A government working group and a risk committee, made up of mostly senior executives from Chinese state-owned enterprises, have been set up recently to deal with the crisis at Evergrande. It remains unclear how the government will sort out the Evergrande problem, but it could follow the model of HNA Group, another heavily indebted private conglomerate that the government eventually took over. If that happens, debt restructuring will inflict losses on investors as the company splits into several smaller independent entities.
Evergrande is hardly the only real estate problem facing China. If, as expected, property sales and home prices keep dropping this year, China's economic growth will be imperiled. Property and related industries account for 25 to 30 percent of China's GDP. Banks will be saddled with significantly more nonperforming loans on their books, since 27 percent of all loans Chinese banks hold are related to property, including mortgages. The shadow banking sector, which includes trust companies and is an important funding source for Chinese developers, will be hurt as well.
The problems extend to local governments, which on average receive nearly 40 percent of their total fiscal revenue from land sale proceeds.
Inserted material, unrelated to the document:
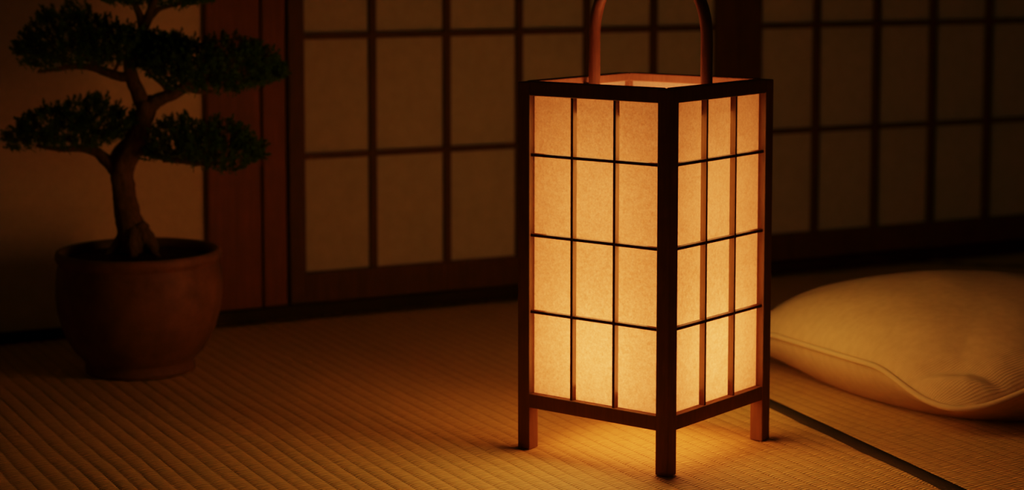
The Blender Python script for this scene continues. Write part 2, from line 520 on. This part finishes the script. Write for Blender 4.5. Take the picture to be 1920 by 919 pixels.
for v in bm.verts:
    v.co.z += 0.004*noise.noise(Vector((v.co.x*40, v.co.y*40, 1)))
obj('soil', bm, M['soil'], bon, True)

def P(px, py, rpx, dy=0.0):
    """picture-scaled sketch point of the tree, in the tree's own frame"""
    w = at_y(px, py, PY)
    return (w.x-PX, dy, w.z, rpx/955)
def tree_part(name, curves, rough, n=16, m=7):
    bm = bmesh.new()
    for i, c in enumerate(curves): tube(bm, c, m, n, rough, i*3.1)
    return obj(name, bm, M['bark'], bon, True)
trunk = [P(256, 476, 40), P(255, 452, 36), P(249, 430, 28), P(238, 395, 23), P(231, 355, 20), P(229, 322, 19), P(240, 290, 21), P(258, 258, 20), P(268, 230, 18.5), P(273, 205, 18), P(272, 190, 16)]
roots = [[P(240, 430, 14, -0.005), P(228, 452, 11, -0.015), P(212, 468, 6, -0.03), P(205, 476, 3, -0.035)],
         [P(262, 425, 15, -0.008), P(278, 447, 12, -0.02), P(296, 466, 7, -0.04), P(308, 474, 3, -0.05)],
         [P(250, 430, 16, -0.012), P(256, 455, 12, -0.035), P(262, 474, 7, -0.06), P(266, 486, 3, -0.07)]]
tree_part('trunk', [trunk]+roots, 0.22, 20, 8)
tree_part('branch', [[P(272, 205, 15), P(262, 180, 14), P(250, 150, 12.5), P(243, 120, 11), P(250, 95, 10), P(265, 62, 9.5), P(276, 38, 9), P(284, 18, 8), P(292, -8, 7), P(300, -50, 5), P(300, -90, 3)],
                     [P(268, 60, 8), P(262, 30, 7), P(252, 8, 6), P(238, -5, 4)], [P(279, 36, 7), P(296, 18, 5), P(316, 12, 4), P(345, 6, 2.5)]], 0.18)
tree_part('branch', [[P(271, 212, 15), P(286, 194, 13.5), P(306, 183, 12), P(330, 174, 11), P(348, 163, 9), P(378, 155, 6, .01), P(420, 150, 4, .01), P(460, 150, 2, 0)],
                     [P(300, 186, 6), P(285, 183, 5), P(278, 180, 3)], [P(318, 176, 5), P(306, 160, 4), P(285, 142, 3), P(272, 128, 2)], [P(345, 166, 6), P(372, 172, 4), P(400, 172, 2.5)]], 0.18)
tree_part('branch', [[P(246, 142, 10), P(226, 143, 9), P(200, 136, 8), P(175, 127, 7), P(140, 124, 6), P(105, 130, 4, -.01), P(75, 134, 2.5, -.02)],
                     [P(190, 132, 5), P(170, 112, 4), P(150, 95, 3)], [P(212, 138, 4), P(220, 122, 3), P(222, 105, 2)]], 0.18)
tree_part('branch', [[P(228, 326, 17), P(212, 312, 13), P(196, 298, 11), P(180, 285, 9), P(150, 278, 7), P(115, 279, 5, -.01), P(70, 272, 3, -.01)],
                     [P(208, 306, 6), P(213, 288, 5), P(224, 272, 4), P(238, 258, 2)], [P(186, 290, 6), P(168, 262, 4), P(150, 242, 3)], [P(150, 278, 4), P(128, 262, 3), P(100, 250, 2)]], 0.18)
tree_part('branch', [[P(252, 285, 14), P(268, 284, 9), P(290, 289, 6), P(315, 297, 5, -.01), P(345, 300, 5, -.02), P(375, 305, 4, -.02), P(410, 305, 2.5, -.02)],
                     [P(300, 290, 4), P(318, 300, 3, -.01), P(306, 303, 2)], [P(345, 300, 4), P(352, 275, 3), P(370, 255, 2)]], 0.18)

def pad(outline, nshoot, depth, seed, blade=0.0085):
    """outline: (px, top py, bottom py) columns; a lumpy cushion of short needle-covered shoots"""
    rnd = random.Random(seed)
    bm = bmesh.new()
    xs = [o[0] for o in outline]
    cx = (xs[0]+xs[-1])/2; hw = (xs[-1]-xs[0])/2
    made = 0
    while made < nshoot:
        px = rnd.uniform(xs[0], xs[-1])
        for (a, at, ab), (b, bt, bb) in zip(outline, outline[1:]):
            if a <= px <= b:
                q = (px-a)/(b-a); top = at+(bt-at)*q; bot = ab+(bb-ab)*q; break
        if bot-top < 2 or rnd.random() > (bot-top)/110+0.2: continue
        w = rnd.random()**0.8
        py = top+11+(bot-top-12)*w
        e = math.sqrt(max(0.0, 1-((px-cx)/hw)**2))
        yd = depth*e*(0.45+0.55*math.sqrt(w))*rnd.uniform(-1, 1)
        wp = at_y(px, py, PY)
        c = Vector((wp.x-PX, yd, wp.z))
        if noise.noise(Vector((c.x*34+seed, c.y*34, c.z*34))) < -0.12-0.35*(1-w): continue
        made += 1
        side = (px-cx)/hw
        up = Vector((side*0.8+rnd.gauss(0, .35), yd/depth*0.7+rnd.gauss(0, .3), 0.95-0.75*w*abs(side)**0.7+rnd.gauss(0, .2))).normalized()
        L = rnd.uniform(0.012, 0.023)
        nb = int(14+L*700)
        sw = up.cross(Vector((0, 1, 0.2))).normalized()*0.0008
        a0 = c-up*0.014
        bm.faces.new([bm.verts.new(a0-sw), bm.verts.new(c+up*L*0.8-sw*0.5), bm.verts.new(c+up*L*0.8+sw*0.5), bm.verts.new(a0+sw)])
        for k in range(nb):
            t = rnd.random()
            o = c+up*(L*t-0.004)
            r = Vector((rnd.gauss(0, 1), rnd.gauss(0, 1), rnd.gauss(0, 1)))
            r = (r-up*r.dot(up)).normalized()
            d = (up*(0.35+0.7*t)+r*(1.0-0.45*t)).normalized()
            s = d.cross(Vector((rnd.gauss(0, 1), rnd.gauss(0, 1), rnd.gauss(0, 1)))).normalized()*0.0011
            l = blade*rnd.uniform(0.65, 1.15)*(1.05-0.35*t)
            bm.faces.new([bm.verts.new(o-s*0.6), bm.verts.new(o+d*l*0.6-s), bm.verts.new(o+d*l), bm.verts.new(o+d*l*0.6+s), bm.verts.new(o+s*0.6)])
    return obj('foliage_pad', bm, M['needles'], bon)
pad([(32, 84, 96), (45, 62, 104), (55, 42, 120), (75, 20, 130), (95, 4, 134), (115, -2, 130), (140, 0, 124), (165, 6, 122), (180, 30, 122), (200, 22, 122), (225, 34, 126), (250, 44, 130), (272, 44, 125), (300, 58, 118), (330, 56, 110), (345, 64, 96)], 900, 0.105, 3)
pad([(268, 92, 125), (282, 64, 140), (300, 54, 152), (330, 52, 165), (345, 66, 158), (372, 66, 172), (400, 62, 170), (430, 54, 175), (455, 62, 170), (480, 72, 160), (505, 86, 158), (520, 105, 152), (531, 122, 140)], 850, 0.10, 5)
pad([(15, 250, 262), (28, 235, 278), (45, 214, 278), (65, 200, 272), (90, 188, 274), (118, 188, 274), (140, 176, 276), (165, 168, 276), (190, 174, 272), (210, 188, 265), (232, 200, 262), (248, 200, 235), (256, 212, 230)], 560, 0.09, 8)
pad([(272, 262, 282), (285, 240, 300), (300, 224, 302), (320, 220, 300), (338, 206, 298), (360, 214, 302), (385, 222, 308), (410, 212, 312), (435, 220, 316), (460, 236, 312), (480, 250, 300), (493, 262, 290)], 560, 0.09, 13)
pad([(182, -20, -6), (205, -45, 2), (230, -80, 8), (260, -110, 10), (295, -125, 4), (330, -110, 16), (355, -70, 10), (380, -35, 4), (405, -15, 0)], 500, 0.085, 21)

# ------------------------------------------------------------------ floor cushion
def cushion():
    cN = at_z(1787, 768, 0.050); cL = at_z(1362, 630, 0.055)
    cN.z = cL.z = 0
    cR = cN+Vector((0.62, 0.17, 0)); cB = cL+(cR-cN)*0.96+Vector((0.02, 0.03, 0))
    ctr = (cN+cL+cR+cB)/4
    root = empty('floor_cushion', (ctr.x, ctr.y, 0))
    tag(root, 'plump cream linen cushion with piped seam on the mat beside the lantern', 'cushion')
    # u: 0 at the N-L edge ... 1 at the R-B edge ; v: 0 at the N-R edge ... 1 at the L-B edge
    def base(u, v):
        U, V = 2*u-1, 2*v-1
        k = 0.085                                       # softly rounded corners
        u2 = 0.5+0.5*U*(1-k*V**8)/0.955; v2 = 0.5+0.5*V*(1-k*U**8)/0.955
        return (cN*(1-u2)+cR*u2)*(1-v2)+(cL*(1-u2)+cB*u2)*v2
    def seam(u, v):
        U, V = abs(2*u-1), abs(2*v-1)
        e = max(0.0, (min(U, V)-0.44)/0.56)              # along-edge position, 1 at the corner
        return 0.090-0.042*e*e*(3-2*e)
    NG = 90
    def warp(t): return 0.5-0.5*math.cos(PI*t)
    bm = bmesh.new()
    uvl = bm.loops.layers.uv.new('UVMap')
    tops, bots = [], []
    for j in range(NG+1):
        rt, rb = [], []
        for i in range(NG+1):
            u, v = warp(i/NG), warp(j/NG)
            U, V = 2*u-1, 2*v-1
            q = max(0.0, (1-U*U)*(1-V*V))
            p = base(u, v)-Vector((ctr.x, ctr.y, 0))
            zs = seam(u, v)
            h = q**0.52
            z = zs+(0.208-zs)*h
            # pinched ear and crease at each corner, soft gathers along the seam
            for (a, b) in ((0, 0), (0, 1), (1, 0), (1, 1)):
                r = math.hypot(u-a, v-b)
                z += (-0.0065*math.exp(-((r-0.125)/0.020)**2)+0.011*math.exp(-((r-0.07)/0.035)**2))*min(1, q*30)
            edge = math.exp(-q*6)
            z += 0.0045*edge*min(1, q*20)*noise.noise(Vector((p.x*24, p.y*24, 2)))
            z += 0.004*noise.noise(Vector((p.x*9, p.y*9, 5)))*min(1, q*4)
            zb = zs*(1-min(1.0, q*2.6)**0.50)
            on = i in (0, NG) or j in (0, NG)
            t = bm.verts.new((p.x, p.y, zs if on else z))
            rt.append((t, u, v))
            rb.append((t, u, v) if on else (bm.verts.new((p.x, p.y, max(0.0005, zb))), u, v))
        tops.append(rt); bots.append(rb)
    for g, flip in ((tops, False), (bots, True)):
        for j in range(NG):
            for i in range(NG):
                c = [g[j][i], g[j][i+1], g[j+1][i+1], g[j+1][i]]
                if flip: c = c[::-1]
                try: f = bm.faces.new([x[0] for x in c])
                except ValueError: continue
                for lp, x in zip(f.loops, c): lp[uvl].uv = (x[1], x[2])
    cv = obj('cover', bm, M['linen'], root, True)
    # piping along the seam
    per = []
    K = 60
    for k in range(K): per.append((1-k/K, 1))
    for k in range(K): per.append((0, 1-k/K))
    for k in range(K): per.append((k/K, 0))
    for k in range(K): per.append((1, k/K))
    bm = bmesh.new()
    pts = []
    mid = Vector((0.5, 0.5))
    for u, v in per+[per[0]]:
        p = base(u, v)-Vector((ctr.x, ctr.y, 0))
        d = p.normalized()*0.0030
        pts.append((p.x+d.x, p.y+d.y, seam(u, v), 0.0056))
    tube(bm, pts, 1, 10, 0, 0, False, (0, 0, 1))
    obj('piping', bm, M['piping'], root, True)
    return root
cushion()

# ------------------------------------------------------------------ dim room
w = bpy.data.worlds.new('night'); scn.world = w
w.use_nodes = True
bg = w.node_tree.nodes['Background']
bg.inputs[0].default_value = (1.0, 0.62, 0.28, 1); bg.inputs[1].default_value = 0.008

scn.view_settings.view_transform = 'Filmic'
scn.view_settings.look = 'None'
scn.view_settings.exposure = 0.0
scn.cycles.max_bounces = 10
scn.cycles.diffuse_bounces = 5
scn.cycles.use_denoising = True
scn.cycles.caustics_reflective = False
scn.cycles.caustics_refractive = False
scn.cycles.sample_clamp_indirect = 4.0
With land sales more difficult, coupled with the impending decline in revenues related to those sales, local governments may have to cut public services. Worsening fiscal conditions of local governments can in turn lead to more defaults by local government financing vehicles whose debt is usually collateralized by land parcels.
Equally worrying would be the potential political fallout. Nearly 60 percent of the total assets owned by urban Chinese households is property. That share is even higher for lower-income households. As a result, a sharp property price decline could trigger social unrest, something the Chinese government would want to avoid at all costs.
Beijing faces a classic dilemma between the need to rescue the debt-loaded property sector while avoiding a moral hazard, the belief among property developers that the government will hold them harmless despite their reckless behavior. China's leadership has signaled its goal of stabilizing the property market in 2022. The central bank has cut the reserve requirement ratio and the benchmark one-year loan prime rate. Many believe these cuts are just the first steps. Greater fiscal stimulus, including a renewed focus on infrastructure investment, is also on the horizon.
LOCAL GOVERNMENTS RELY TOO HEAVILY ON CHINA'S PROPERTY BUBBLE
The Chinese housing boom is fueled by financing from local governments, whose budgets rely on proceeds from land sales and taxes related to property development.
Skyrocketing real estate-related loans, including mortgages, are weighing on the economy, squeezing the financial resources allocated to more productive sectors other than property. From the end of 2011 to the end of September 2021, the share of property-related loans, including mortgages, in the total loan balance has increased from less than 20 percent to more than 27 percent, according to the People's Bank of China. At the same time, the total mortgage balance as a share of property-related loan balance increased from two-thirds to more than 70 percent.
All these factors make it clear that China must change its property-led growth model. Local governments addicted to land sales for income have to look for alternative sources of fiscal revenue. One source could be a nationwide property tax on homeownership, a solution that China is now in the process of introducing. But whether such taxes can wean local governments off of land transfer fees is uncertain.